### GIVEN PROBLEM
Reproduce, character for character, the entries from their opening line through the line with "peg(rl if left".
========================================
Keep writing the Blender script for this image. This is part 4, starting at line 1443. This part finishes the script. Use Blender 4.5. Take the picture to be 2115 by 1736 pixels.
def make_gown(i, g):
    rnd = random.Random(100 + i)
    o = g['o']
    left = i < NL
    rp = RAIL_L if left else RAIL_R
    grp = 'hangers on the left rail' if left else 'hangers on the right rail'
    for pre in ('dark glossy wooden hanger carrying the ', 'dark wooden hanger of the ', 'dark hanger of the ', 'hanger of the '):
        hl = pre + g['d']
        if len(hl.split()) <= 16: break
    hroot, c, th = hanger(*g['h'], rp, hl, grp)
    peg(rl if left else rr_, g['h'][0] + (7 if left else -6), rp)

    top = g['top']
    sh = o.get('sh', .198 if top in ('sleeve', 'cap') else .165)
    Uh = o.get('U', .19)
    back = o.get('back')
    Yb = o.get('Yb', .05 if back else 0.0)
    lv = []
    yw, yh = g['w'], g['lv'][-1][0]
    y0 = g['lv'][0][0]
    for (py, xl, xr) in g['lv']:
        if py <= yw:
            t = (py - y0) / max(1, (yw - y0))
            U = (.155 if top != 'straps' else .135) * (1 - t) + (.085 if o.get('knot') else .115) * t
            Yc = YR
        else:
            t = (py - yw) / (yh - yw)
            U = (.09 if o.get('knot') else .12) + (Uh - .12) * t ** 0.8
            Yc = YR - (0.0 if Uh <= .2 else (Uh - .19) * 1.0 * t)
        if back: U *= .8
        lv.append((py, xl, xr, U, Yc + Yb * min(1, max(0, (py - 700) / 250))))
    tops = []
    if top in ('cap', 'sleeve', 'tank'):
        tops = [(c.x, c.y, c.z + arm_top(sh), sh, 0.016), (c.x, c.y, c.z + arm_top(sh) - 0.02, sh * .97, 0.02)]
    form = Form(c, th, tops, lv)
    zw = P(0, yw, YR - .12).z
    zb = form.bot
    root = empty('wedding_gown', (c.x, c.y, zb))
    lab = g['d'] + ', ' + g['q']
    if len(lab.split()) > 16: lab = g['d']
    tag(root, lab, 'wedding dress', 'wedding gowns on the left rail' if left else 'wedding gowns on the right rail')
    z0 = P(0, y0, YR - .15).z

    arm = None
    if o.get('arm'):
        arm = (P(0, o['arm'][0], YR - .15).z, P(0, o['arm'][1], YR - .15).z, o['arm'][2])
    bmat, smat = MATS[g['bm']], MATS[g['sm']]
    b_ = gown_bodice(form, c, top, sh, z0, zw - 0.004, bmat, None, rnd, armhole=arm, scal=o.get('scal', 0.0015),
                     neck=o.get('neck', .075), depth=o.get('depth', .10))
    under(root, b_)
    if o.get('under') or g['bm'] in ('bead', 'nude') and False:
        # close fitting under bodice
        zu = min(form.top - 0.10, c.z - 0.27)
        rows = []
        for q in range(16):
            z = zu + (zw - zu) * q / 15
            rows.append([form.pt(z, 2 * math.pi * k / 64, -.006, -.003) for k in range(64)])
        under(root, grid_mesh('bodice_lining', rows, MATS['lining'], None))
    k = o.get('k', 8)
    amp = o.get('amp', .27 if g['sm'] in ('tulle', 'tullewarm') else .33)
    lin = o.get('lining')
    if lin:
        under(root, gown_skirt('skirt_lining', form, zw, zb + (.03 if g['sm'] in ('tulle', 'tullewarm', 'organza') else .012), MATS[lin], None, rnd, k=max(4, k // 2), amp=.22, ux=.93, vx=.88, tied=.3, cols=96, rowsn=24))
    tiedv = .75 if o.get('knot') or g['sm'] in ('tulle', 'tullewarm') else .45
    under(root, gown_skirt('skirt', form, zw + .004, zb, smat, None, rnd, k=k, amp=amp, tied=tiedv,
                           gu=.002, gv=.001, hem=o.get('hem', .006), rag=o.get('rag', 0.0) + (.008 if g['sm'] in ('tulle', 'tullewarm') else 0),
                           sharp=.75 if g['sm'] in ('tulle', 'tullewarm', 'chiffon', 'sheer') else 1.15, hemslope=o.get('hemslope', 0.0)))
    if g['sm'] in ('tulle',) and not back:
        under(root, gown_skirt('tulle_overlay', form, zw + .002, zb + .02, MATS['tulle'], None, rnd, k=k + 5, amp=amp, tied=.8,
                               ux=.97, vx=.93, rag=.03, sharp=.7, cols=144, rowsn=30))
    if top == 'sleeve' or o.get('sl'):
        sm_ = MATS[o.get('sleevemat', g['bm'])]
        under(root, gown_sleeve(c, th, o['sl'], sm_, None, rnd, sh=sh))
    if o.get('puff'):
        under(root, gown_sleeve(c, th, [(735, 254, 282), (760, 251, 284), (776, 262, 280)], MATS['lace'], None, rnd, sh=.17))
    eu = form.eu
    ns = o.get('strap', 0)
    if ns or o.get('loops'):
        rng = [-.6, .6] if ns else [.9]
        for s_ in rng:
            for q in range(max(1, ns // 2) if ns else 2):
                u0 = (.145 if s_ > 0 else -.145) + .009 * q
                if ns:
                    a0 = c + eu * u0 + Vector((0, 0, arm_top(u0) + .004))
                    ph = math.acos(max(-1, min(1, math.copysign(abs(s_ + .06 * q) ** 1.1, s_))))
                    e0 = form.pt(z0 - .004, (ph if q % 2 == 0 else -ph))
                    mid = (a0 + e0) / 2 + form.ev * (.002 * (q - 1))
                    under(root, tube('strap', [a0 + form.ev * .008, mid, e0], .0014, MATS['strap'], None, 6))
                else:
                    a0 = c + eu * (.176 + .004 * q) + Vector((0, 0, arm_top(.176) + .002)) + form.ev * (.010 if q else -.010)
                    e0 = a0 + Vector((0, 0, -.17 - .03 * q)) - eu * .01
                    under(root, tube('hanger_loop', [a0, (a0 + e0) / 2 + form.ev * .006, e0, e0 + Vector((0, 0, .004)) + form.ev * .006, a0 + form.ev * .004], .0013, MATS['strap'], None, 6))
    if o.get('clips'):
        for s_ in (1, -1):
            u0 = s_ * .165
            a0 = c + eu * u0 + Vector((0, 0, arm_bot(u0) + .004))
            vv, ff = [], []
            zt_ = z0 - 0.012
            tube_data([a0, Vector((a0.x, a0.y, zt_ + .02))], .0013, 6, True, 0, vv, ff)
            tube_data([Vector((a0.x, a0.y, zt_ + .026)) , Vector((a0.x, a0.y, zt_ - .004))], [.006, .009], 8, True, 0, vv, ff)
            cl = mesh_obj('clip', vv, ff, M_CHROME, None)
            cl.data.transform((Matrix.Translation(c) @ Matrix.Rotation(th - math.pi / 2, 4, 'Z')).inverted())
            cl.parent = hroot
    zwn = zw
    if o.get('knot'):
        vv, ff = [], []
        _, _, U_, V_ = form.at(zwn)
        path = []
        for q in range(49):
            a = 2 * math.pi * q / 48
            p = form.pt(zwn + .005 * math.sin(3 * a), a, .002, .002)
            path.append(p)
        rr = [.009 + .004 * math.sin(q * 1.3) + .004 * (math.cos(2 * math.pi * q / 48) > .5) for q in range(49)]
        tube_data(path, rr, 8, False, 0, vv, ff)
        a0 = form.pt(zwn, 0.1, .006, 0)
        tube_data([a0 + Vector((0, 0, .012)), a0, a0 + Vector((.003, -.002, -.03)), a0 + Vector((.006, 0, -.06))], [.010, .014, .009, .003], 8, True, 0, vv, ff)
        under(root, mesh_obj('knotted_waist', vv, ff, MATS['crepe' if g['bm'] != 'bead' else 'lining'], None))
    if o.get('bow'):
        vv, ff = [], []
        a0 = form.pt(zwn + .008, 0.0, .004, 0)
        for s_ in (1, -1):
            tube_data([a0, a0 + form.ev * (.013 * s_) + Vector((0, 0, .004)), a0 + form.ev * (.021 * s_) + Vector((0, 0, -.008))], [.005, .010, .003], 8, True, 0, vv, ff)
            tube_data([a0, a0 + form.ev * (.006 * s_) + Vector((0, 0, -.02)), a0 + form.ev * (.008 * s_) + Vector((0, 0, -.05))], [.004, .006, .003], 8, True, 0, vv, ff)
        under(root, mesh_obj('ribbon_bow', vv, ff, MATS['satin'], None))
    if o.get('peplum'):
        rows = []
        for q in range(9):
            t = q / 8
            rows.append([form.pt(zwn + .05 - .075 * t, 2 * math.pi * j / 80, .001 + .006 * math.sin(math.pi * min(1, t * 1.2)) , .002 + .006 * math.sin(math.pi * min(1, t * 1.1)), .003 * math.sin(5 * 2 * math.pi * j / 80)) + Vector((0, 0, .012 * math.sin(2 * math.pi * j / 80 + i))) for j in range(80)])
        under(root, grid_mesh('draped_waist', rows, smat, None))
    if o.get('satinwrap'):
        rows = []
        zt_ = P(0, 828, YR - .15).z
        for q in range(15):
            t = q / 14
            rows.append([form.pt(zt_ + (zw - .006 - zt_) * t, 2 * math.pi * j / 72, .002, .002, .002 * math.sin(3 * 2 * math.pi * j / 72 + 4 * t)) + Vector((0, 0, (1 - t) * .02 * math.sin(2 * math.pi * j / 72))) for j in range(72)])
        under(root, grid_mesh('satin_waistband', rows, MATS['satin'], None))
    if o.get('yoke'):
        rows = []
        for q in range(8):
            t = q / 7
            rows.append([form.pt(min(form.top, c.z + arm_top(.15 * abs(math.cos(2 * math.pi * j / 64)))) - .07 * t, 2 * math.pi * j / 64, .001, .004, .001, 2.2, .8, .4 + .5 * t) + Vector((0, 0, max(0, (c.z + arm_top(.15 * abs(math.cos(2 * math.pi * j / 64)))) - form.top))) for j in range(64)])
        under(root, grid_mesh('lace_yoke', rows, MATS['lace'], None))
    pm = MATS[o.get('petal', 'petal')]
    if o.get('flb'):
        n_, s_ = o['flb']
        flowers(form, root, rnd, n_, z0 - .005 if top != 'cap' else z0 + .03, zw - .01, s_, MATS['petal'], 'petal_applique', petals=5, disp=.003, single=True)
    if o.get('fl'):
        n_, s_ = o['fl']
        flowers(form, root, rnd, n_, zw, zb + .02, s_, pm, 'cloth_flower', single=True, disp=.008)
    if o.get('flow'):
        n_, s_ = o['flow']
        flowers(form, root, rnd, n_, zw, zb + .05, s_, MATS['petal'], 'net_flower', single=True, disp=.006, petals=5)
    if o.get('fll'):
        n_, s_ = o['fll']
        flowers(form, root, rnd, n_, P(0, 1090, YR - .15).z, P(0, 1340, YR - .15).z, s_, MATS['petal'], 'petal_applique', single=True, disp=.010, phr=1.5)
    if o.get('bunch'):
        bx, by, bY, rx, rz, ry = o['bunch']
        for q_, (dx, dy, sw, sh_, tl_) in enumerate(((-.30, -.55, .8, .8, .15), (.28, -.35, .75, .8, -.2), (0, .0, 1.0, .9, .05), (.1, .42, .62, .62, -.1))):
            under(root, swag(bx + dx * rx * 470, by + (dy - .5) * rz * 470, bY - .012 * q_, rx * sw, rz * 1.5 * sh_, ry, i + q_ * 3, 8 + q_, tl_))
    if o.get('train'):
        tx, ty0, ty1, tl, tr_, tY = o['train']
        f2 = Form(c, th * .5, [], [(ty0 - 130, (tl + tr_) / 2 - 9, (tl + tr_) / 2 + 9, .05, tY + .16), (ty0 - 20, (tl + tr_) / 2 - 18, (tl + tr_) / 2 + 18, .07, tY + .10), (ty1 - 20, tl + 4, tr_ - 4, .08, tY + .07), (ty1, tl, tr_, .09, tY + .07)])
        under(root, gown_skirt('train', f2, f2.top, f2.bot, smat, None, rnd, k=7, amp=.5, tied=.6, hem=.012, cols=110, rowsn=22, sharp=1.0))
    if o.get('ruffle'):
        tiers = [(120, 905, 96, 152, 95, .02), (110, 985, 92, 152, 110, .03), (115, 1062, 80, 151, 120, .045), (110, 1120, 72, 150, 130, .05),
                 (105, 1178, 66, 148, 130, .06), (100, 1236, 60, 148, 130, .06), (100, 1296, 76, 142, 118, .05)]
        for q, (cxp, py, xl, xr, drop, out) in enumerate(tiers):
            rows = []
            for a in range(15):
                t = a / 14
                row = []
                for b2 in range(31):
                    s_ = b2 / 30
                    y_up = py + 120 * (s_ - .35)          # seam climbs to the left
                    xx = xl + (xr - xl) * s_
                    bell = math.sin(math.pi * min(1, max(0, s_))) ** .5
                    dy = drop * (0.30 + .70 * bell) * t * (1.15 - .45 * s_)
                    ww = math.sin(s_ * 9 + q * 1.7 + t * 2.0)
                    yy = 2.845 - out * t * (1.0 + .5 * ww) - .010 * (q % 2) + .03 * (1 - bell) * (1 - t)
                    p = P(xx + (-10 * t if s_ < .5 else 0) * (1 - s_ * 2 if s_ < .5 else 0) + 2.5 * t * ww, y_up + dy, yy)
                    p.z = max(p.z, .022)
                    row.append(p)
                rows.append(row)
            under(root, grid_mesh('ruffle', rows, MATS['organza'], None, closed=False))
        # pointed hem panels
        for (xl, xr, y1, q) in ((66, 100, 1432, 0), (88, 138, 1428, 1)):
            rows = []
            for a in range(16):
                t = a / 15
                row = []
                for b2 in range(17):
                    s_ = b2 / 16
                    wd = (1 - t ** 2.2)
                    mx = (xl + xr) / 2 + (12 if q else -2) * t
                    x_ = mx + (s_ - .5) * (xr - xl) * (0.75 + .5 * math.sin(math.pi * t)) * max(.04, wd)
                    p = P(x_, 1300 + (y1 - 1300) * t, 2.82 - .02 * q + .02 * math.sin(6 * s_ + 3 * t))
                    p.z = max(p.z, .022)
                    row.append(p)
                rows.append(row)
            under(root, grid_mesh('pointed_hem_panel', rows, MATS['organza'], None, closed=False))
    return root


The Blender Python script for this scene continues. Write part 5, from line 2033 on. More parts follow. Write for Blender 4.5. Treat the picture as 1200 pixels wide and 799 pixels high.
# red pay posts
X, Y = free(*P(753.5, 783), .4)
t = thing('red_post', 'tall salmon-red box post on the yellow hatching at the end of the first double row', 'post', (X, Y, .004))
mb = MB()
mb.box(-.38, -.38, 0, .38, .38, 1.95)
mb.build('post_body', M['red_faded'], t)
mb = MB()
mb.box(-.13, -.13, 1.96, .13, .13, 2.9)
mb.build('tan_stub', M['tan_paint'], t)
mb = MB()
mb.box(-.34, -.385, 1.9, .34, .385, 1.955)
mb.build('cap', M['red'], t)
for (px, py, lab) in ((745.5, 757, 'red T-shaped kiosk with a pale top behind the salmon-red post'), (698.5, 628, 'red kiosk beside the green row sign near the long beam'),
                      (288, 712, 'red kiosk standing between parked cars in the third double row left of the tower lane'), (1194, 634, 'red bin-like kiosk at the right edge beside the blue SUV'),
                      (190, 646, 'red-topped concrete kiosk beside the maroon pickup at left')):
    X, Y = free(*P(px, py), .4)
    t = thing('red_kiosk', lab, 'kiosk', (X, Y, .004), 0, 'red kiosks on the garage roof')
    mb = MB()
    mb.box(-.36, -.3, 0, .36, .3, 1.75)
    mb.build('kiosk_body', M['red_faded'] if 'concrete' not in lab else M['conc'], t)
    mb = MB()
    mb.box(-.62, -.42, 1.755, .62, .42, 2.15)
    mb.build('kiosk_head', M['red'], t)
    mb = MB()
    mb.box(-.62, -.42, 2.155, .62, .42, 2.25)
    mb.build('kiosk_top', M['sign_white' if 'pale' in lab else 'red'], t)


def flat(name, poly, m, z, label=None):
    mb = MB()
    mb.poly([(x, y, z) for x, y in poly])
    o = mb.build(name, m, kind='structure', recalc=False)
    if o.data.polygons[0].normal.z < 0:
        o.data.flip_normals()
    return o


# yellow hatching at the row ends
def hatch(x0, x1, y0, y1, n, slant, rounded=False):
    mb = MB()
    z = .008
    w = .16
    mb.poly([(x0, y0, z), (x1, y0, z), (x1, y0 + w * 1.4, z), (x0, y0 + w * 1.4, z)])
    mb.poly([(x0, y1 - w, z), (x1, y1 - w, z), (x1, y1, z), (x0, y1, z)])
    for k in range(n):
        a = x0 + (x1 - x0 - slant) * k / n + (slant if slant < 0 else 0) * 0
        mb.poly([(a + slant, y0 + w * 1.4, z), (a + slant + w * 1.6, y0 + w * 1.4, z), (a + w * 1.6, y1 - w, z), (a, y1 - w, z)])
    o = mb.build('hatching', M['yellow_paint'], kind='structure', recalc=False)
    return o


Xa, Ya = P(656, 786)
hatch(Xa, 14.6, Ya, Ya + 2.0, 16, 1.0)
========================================
### RESULT OF THE TASK
Keep writing the Blender script for this image. This is part 4, starting at line 1443. This part finishes the script. Use Blender 4.5. Take the picture to be 2115 by 1736 pixels.
def make_gown(i, g):
    rnd = random.Random(100 + i)
    o = g['o']
    left = i < NL
    rp = RAIL_L if left else RAIL_R
    grp = 'hangers on the left rail' if left else 'hangers on the right rail'
    for pre in ('dark glossy wooden hanger carrying the ', 'dark wooden hanger of the ', 'dark hanger of the ', 'hanger of the '):
        hl = pre + g['d']
        if len(hl.split()) <= 16: break
    hroot, c, th = hanger(*g['h'], rp, hl, grp)
    peg(rl if left else rr_, g['h'][0] + (7 if left else -6), rp)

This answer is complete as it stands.